My approach is the ecological one. There are also three dragon eggs in some room, with a possibility for a dragon to get out when the characters enter the room. I treat this opportunity with the “trap” mechanic (1-2/6).
I’m also using the Holmes 1st level random tables with some modifications. Berserkers and bandits are “cultists”, for instance.
During prep, I rolled to see the treasures of this Medusa and got this weird results: 12.000gp. So I decided that it’s a golden Medusa, it’s scaly and those scales are made of gold. Which is super cool. This has a few mechanical consequences. In Holmes, 300gp = 15kg, which means this Medusa weighs 6 tons. Also, you can trick this Medusa with a mirror but then it will turn to stone. For the moment, I use Attributes scores as “karma” – if you have 15 in Intel, you know about this story or this monster. Etc. That’s the first thing I consider before using any roll.
I use attack bonus for any kind of “trying to hit something”, even if it’s throwing a rope to grapple a statue.
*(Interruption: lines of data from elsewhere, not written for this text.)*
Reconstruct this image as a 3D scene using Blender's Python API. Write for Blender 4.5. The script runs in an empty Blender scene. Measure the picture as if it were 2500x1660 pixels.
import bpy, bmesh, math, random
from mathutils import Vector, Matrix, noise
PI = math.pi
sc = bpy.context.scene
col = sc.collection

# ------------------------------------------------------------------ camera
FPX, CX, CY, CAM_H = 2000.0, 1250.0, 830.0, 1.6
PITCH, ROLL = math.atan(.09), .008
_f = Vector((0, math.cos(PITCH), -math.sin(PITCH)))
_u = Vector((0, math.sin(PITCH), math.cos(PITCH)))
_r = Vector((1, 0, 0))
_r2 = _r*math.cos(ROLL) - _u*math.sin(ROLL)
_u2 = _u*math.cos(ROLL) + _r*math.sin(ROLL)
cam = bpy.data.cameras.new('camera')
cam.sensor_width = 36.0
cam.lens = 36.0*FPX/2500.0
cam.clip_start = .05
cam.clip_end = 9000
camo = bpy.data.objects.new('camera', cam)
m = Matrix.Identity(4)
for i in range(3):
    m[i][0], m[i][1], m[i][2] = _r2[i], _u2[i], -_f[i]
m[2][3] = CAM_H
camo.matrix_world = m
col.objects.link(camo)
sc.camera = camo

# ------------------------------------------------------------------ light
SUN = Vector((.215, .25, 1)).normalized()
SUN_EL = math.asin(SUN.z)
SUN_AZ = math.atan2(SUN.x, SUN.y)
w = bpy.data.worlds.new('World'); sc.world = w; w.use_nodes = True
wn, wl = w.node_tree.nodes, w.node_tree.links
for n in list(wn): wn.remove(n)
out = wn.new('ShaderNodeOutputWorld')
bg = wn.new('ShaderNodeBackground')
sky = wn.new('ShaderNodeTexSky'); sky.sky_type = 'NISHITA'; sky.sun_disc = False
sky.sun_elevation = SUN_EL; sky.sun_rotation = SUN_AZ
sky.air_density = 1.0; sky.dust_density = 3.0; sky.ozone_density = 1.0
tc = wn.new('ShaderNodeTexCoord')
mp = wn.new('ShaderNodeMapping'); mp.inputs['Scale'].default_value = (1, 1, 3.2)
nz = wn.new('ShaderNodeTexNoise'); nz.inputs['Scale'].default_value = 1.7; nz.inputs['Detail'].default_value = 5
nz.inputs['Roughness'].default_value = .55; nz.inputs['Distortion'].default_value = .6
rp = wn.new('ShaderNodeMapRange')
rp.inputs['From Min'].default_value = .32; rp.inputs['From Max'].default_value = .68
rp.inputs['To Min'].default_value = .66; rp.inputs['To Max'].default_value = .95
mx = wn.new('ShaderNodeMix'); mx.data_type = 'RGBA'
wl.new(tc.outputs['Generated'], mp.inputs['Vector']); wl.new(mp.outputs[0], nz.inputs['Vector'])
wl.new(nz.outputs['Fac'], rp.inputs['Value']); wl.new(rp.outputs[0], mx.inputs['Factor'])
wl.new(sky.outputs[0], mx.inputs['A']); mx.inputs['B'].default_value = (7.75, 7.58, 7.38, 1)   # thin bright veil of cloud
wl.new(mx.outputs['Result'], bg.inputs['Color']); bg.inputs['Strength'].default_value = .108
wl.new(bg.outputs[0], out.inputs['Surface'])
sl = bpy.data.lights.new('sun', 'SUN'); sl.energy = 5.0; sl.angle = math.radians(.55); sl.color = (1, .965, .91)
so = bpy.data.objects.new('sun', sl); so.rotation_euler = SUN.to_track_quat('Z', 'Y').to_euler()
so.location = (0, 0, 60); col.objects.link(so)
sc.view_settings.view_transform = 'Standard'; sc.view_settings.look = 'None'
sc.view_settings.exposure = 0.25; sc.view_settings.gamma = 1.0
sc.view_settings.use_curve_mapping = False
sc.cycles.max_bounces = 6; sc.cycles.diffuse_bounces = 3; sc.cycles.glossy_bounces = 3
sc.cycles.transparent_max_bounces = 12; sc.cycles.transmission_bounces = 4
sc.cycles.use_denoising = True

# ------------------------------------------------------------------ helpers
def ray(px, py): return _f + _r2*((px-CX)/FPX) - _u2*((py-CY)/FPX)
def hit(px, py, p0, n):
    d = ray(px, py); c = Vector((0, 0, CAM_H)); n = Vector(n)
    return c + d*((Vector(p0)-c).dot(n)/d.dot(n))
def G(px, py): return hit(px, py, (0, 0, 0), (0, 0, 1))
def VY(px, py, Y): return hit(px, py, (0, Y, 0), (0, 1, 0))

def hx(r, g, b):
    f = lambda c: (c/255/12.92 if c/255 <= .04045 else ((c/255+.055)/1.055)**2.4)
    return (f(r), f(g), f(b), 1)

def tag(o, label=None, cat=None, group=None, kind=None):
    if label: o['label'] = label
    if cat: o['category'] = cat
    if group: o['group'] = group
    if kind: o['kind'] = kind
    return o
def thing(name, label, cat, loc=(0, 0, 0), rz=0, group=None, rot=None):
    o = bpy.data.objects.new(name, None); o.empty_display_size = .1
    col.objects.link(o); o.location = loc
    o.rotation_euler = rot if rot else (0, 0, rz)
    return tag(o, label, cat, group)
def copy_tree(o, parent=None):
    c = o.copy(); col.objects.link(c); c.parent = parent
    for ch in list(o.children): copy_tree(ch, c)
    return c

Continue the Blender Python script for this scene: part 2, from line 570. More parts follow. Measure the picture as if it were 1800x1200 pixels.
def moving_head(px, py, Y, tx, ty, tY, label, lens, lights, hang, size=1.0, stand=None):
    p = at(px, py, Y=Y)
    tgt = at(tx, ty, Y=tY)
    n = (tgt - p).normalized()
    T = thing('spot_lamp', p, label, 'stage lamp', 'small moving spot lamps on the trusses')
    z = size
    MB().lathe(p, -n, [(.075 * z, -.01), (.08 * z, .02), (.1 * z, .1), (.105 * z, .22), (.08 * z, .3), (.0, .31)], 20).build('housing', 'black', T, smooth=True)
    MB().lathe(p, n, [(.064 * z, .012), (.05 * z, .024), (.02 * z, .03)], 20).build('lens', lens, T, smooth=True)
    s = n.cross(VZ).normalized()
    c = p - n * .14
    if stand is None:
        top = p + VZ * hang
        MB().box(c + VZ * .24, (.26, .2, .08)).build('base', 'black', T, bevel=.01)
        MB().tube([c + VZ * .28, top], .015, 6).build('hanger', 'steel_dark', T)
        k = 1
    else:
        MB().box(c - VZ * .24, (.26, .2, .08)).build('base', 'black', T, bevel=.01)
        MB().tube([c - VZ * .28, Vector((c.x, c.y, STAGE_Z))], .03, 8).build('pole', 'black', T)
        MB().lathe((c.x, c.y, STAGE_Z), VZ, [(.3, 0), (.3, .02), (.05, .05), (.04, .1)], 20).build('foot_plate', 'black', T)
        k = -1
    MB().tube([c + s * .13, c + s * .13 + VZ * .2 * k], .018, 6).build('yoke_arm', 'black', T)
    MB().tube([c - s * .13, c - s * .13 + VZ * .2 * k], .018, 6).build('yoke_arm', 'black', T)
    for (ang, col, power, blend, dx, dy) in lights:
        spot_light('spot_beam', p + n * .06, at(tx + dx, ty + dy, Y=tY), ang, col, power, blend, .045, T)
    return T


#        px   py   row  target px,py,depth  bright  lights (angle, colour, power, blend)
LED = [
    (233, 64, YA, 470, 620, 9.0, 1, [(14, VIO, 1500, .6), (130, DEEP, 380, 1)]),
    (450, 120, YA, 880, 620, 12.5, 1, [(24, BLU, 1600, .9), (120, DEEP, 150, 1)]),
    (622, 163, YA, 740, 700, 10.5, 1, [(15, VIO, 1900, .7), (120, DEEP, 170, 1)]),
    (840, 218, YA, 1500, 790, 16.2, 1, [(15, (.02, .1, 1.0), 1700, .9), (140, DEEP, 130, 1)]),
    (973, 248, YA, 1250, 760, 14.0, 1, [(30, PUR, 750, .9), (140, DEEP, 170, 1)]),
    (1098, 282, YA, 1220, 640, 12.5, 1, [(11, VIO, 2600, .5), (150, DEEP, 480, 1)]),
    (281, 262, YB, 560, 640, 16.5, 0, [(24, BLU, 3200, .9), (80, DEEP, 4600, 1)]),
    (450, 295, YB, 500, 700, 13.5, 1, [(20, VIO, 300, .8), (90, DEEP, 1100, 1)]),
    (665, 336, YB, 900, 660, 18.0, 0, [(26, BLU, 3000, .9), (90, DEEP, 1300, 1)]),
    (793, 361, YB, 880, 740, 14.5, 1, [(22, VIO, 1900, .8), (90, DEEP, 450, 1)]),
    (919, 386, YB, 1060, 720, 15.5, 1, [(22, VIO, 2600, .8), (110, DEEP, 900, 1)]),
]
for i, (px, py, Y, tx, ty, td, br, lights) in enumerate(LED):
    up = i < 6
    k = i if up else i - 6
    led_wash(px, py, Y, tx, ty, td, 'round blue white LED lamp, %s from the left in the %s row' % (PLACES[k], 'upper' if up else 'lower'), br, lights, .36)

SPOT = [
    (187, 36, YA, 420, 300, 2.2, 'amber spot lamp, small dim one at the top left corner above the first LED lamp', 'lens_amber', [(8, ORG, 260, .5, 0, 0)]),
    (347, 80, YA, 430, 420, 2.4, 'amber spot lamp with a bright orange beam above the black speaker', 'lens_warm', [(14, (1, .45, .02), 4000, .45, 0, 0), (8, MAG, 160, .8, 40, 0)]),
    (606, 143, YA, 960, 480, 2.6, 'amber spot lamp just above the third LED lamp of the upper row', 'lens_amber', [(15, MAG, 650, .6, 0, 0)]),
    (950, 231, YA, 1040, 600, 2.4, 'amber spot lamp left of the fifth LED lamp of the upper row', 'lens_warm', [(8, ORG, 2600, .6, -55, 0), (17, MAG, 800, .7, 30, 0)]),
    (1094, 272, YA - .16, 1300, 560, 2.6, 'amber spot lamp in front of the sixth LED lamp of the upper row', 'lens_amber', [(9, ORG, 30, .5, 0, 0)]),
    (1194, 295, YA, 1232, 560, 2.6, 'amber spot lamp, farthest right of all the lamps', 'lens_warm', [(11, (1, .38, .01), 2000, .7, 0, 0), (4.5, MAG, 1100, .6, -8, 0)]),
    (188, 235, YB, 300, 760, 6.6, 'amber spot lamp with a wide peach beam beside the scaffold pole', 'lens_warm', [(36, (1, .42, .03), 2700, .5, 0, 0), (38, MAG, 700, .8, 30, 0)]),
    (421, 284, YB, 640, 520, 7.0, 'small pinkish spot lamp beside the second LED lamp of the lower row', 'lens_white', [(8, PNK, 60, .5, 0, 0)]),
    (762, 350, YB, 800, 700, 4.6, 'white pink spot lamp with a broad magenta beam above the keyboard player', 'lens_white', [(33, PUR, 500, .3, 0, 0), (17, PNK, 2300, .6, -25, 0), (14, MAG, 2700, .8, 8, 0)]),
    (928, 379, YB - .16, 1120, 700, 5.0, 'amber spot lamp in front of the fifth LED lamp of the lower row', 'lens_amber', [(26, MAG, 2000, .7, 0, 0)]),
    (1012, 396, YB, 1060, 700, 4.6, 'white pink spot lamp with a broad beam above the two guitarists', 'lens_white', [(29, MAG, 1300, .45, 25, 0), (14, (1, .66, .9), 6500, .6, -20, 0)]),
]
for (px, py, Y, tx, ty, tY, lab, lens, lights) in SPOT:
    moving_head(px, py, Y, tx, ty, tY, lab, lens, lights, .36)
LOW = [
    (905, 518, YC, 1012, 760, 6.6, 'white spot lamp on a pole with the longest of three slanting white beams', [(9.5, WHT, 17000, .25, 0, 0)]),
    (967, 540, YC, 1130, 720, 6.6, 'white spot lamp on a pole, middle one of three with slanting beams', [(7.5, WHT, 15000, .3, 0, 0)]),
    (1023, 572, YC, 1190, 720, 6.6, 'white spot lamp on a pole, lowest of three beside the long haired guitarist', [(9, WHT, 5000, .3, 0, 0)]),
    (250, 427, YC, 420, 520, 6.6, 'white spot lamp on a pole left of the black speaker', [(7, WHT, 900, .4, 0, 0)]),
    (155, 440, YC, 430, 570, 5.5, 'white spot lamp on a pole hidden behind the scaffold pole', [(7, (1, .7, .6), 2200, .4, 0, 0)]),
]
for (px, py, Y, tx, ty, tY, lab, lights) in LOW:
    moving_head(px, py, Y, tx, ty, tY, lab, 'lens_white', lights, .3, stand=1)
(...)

I’m experimenting with ordering. So, when 3 striges attacked, I treated the range weapons as acting first (I would treat spells as acting first too, but no spells were fired). The daggers and short sword can hit two times. I kind of arbitrary decided that against a longer weapons, the weapon act first anyway, but we’ll see.
Two things in my mind.
First, I really like the reaction rolls. After the combat against the striges, one of the character lost 2hp (Carmina), freaking everyone out, but also reassuring players that even with 4 hp you can survive. The game shifted at that moment. They took a lot of time to discuss so I rolled for a random encounter, got an elf, rolled a 11 on the reaction table. So it was clear to me that this elf was looking for his royal heir (the elven PC) that he followed all this time, ready to help her.
Second, the mage and spells. Mage have only one spell so they are always hesitating to fire this resource. But in the end of this first session, after an injured PC but a few hundred golds found on dead bodies in the entrance, the player realized they could went back and create parchments. Within a few weeks and hundreds of gold, making parchments changes a lot the efficiency of the mage, as they can now double or triple their spell slots through parchment use. I never realized that before.
So we were at the end of the session anyway, after 2 hours of play where lots of table talk was involved, sometimes with a bit of dysfunctional play who had to be reorientated (players making statement about what they do, and others ignoring this then starting a conversation storyboarding “what we could do instead, maybe this, or this, or this”).
2 responses to “Holmes & The Golden Medusa of Sorrow”
I like the free flow of ideas you describe — and love the Medusa, risk-reward ration, imagery and other implications alike!
And yeah, reaction rolls are fun to interpret! What’s a phenomenal reaction for an ogre? Why, he offers to fatten you for a year and a day!
I’ve often read that scribing scrolls is crucial though it does kinda force you to consider what the characters do between adventures, for better or worse.
The spell scroll section in this game is remarkably open, as you describe, to the point that I said, “Wait, really?” and had to review it. The rest of the magic casting section seems not even to know it either, as it stresses the limitations based on memorization.